Seguramente se trate de uno de los pasajes más oscuros de la historia moderna de Europa. El 26 de abril de 1986, el Reactor número 4 de la Central Nuclear de Chernóbil saltaba por los aires. En el último aliento de la Unión Soviética, tras años de tira y afloja con gran parte de occidente, el final de la Guerra Fría llegaba de la forma más inesperada posible. Y es que, aquella triste jornada, algo se rompió en el orgullo de un pueblo.
Mucho se ha hablado sobre esta catástrofe de épicas proporciones. Oír la palabra “Chernobyl” provoca un escalofrío instantáneo en la espalda del más pintado. Y es con aquel estallido comenzaba una utilización propagandística y política infame del incidente. A unos les interesaba el desprestigio; a otros el ocultismo. Sin embargo, la realidad es que en la localidad de Prípiat (Ucrania) y en muchos kilómetros alrededor, miles de personas sufrían las consecuencias.

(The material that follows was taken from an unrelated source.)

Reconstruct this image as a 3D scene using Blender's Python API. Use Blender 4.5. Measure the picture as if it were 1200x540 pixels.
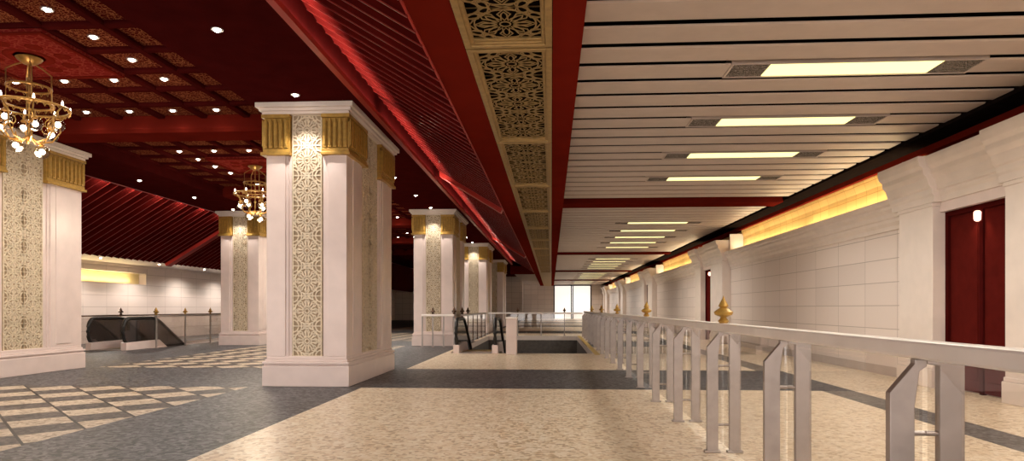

Personas olvidadas (hasta 5 millones en las áreas contaminadas) a las que Adolfo Schreier ha puesto rostro, voz y alma en El último liquidador.
Efectivamente, el poderoso cortometraje que acaba de ver la luz se convierte en un retrato tan íntimo, como espectacular de los hombres que decidieron jugárselo todo para salvar a su gente. Personas que, lejos de cualquier consideración de macropolítica o “conspiranoide”, se lanzaron a una muerte segura para paliar los efectos de un desastre salvaje. Así, con el rostro del genial William Miller y con una puesta en escena digna de cualquier superproducción, el cortometraje El último liquidador se convierte en el retrato de un simple hombre en medio de la inmensidad del desastre.
Estruendosamente íntima. Así es una pieza audiovisual de singular potencia y llamada a acaparar premios en los próximos tiempos. Y es que no se ven todos los días obras tan honestas y respetuosas como El último liquidador.